Концепция выставки принципиально не выведена из тумана, не додумана до конца: многие считают, что додумывать опасно. Куратор Элеонора Пастон руководствовалась не концепцией, а ощущением, а там, где концепцию мы назовем слабой,— ощущения можно назвать тонкими, и недостаток предстанет достоинством. Недо-концепция самой выставки, недо-модерн русского искусства: все на этой выставке находится в гармонии. Гармонии искали в первую очередь и художники.
Обращение к национальным истокам было важно для многих северных стран во второй половине XIX века. Почему северных — понятно: национальные истоки южных (античность) были мейнстримной традицией, и провинциалы желали утвердить свое национально-культурное достоинство. Существенно, что этим занимались не одиночки, но колонии художников, которые поселялись в эстетически маркированном месте (в доме, который весь был выстроен в национальном стиле) и вместе творили на манер средневекового цеха. То есть для того, чтобы воссоздать общность народного духа в бесповоротно раздробленном на личные судьбы XIX веке, художники должны были сами создать тесную общность, испытав энтузиазм единения.
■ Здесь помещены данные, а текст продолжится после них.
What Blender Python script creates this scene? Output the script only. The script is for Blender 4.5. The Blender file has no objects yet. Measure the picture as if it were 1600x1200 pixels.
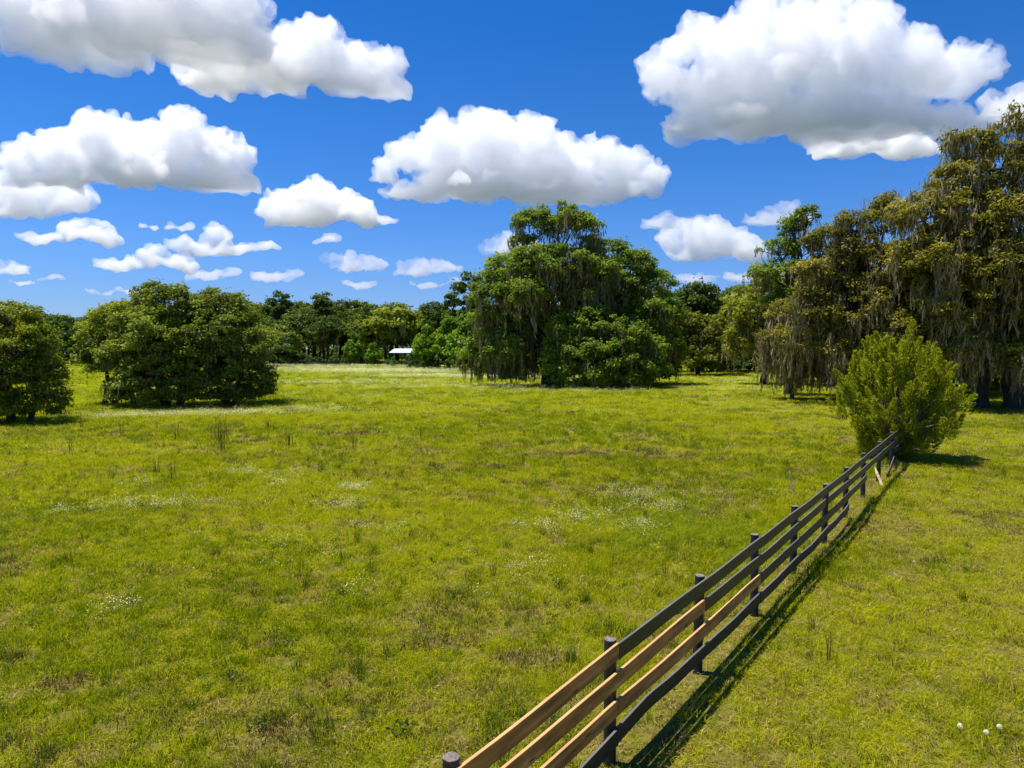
import bpy, bmesh, math, random
import numpy as np
from mathutils import Vector, Matrix

sc = bpy.context.scene
C = sc.collection
PI = math.pi
# ------------------------------------------------------------------ camera
cd = bpy.data.cameras.new('camera')
cam = bpy.data.objects.new('camera', cd)
C.objects.link(cam)
sc.camera = cam
cam.location = (0, 0, 4.0)
cam.rotation_euler = (math.radians(90 - 2.91), 0, 0)
cd.sensor_width = 36
cd.lens = 36 * 1081 / 1600
cd.clip_start = 0.05
cd.clip_end = 80000
# ------------------------------------------------------------------ sky and sun
SUN_EL = math.radians(70.5)
SX, SY = -0.97, 0.243                      # horizontal direction towards the sun
SUN = 4.9
SKY = 0.098
EXPOSURE = 0.6
w = bpy.data.worlds.new('World')
sc.world = w
w.use_nodes = True
nt = w.node_tree
bg = nt.nodes['Background']
sky = nt.nodes.new('ShaderNodeTexSky')
sky.sky_type = 'NISHITA'
sky.sun_disc = False
sky.sun_elevation = SUN_EL
sky.sun_rotation = math.atan2(SX, SY)
sky.air_density = 1.0
sky.dust_density = 0.0
sky.ozone_density = 6.0
# the clear deep blue of this day's air, by height above the horizon only
tc = nt.nodes.new('ShaderNodeTexCoord')
sep = nt.nodes.new('ShaderNodeSeparateXYZ')
nt.links.new(tc.outputs['Generated'], sep.inputs[0])
ramp = nt.nodes.new('ShaderNodeValToRGB')
nt.links.new(sep.outputs['Z'], ramp.inputs[0])
cr = ramp.color_ramp
stops = [(0.0, (0.42, 0.52, 0.78)), (0.05, (0.40, 0.53, 0.84)), (0.13, (0.36, 0.58, 0.92)),
         (0.24, (0.24, 0.57, 0.95)), (0.42, (0.12, 0.52, 0.95)), (0.7, (0.085, 0.48, 0.92))]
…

Тут были две возможности. Первая — экономическое объединение. Знаменитое "Движение искусств и ремесел" Уильяма Морриса, созданное в середине XIX века, было экономическим предприятием — фирма успешно изготовляла и продавала изразцы и витражи тогдашним любителям нео-старины. Другой вариант состоял в том, чтобы найти мецената и о деньгах не думать. В Дармштадте колония художников возрождала средневековье на средства великого герцога Эрнста Людвига Гессенского.
В России преобладал, разумеется, второй вариант — если говорить о Москве, которая и была озабочена национальным возрождением. В космополитическом Петербурге художники снимали дачи за собственные деньги, ориентируясь на западную логику купли-продажи; в Москве они ехали к знакомым в усадьбу гостить (и заодно создавать домашний театр и майоликовый камин), живя в логике дружбы, нахлебничества и меценатства. Конечно, именно в этой среде рождалось представление о национальном как о чем-то сверхэкономическом — о национальной идее, которая призвана была объединить все общество, от царя до простого землепашца. Не о том ли мечтало и новейшее российское общество еще несколько месяцев назад? Глядя на помпезные, официозные эскизы Васнецова к Владимирскому собору (художник воспитал в себе национальный дух в Абрамцеве, а потом предложил свои услуги власти, и был востребован), невольно чувствуешь в них что-то еще недавно столь близкое и актуальное, а ныне как-то неуместное.
Но рядом представлено уместное, соответствующее духу момента: утопия возрождения национальной промышленности. В Абрамцеве и Талашкине художники рисовали мебель и вышивки, крестьяне их изготовляли, меценат платил им деньги,— вот и экономическая идиллия в локальных масштабах. Если десять лет назад на Васнецова шли неофиты православия, еще недавно пришли бы неофиты национальной идеи — может, сейчас придут неофиты кустарного возрождения? Срисуют узор, организуют производство и что-нибудь возродят.
ЕКАТЕРИНА Ъ-ДЕГОТЬ
Выставка открыта до февраля 1999-го по адресу: Крымский вал, 10.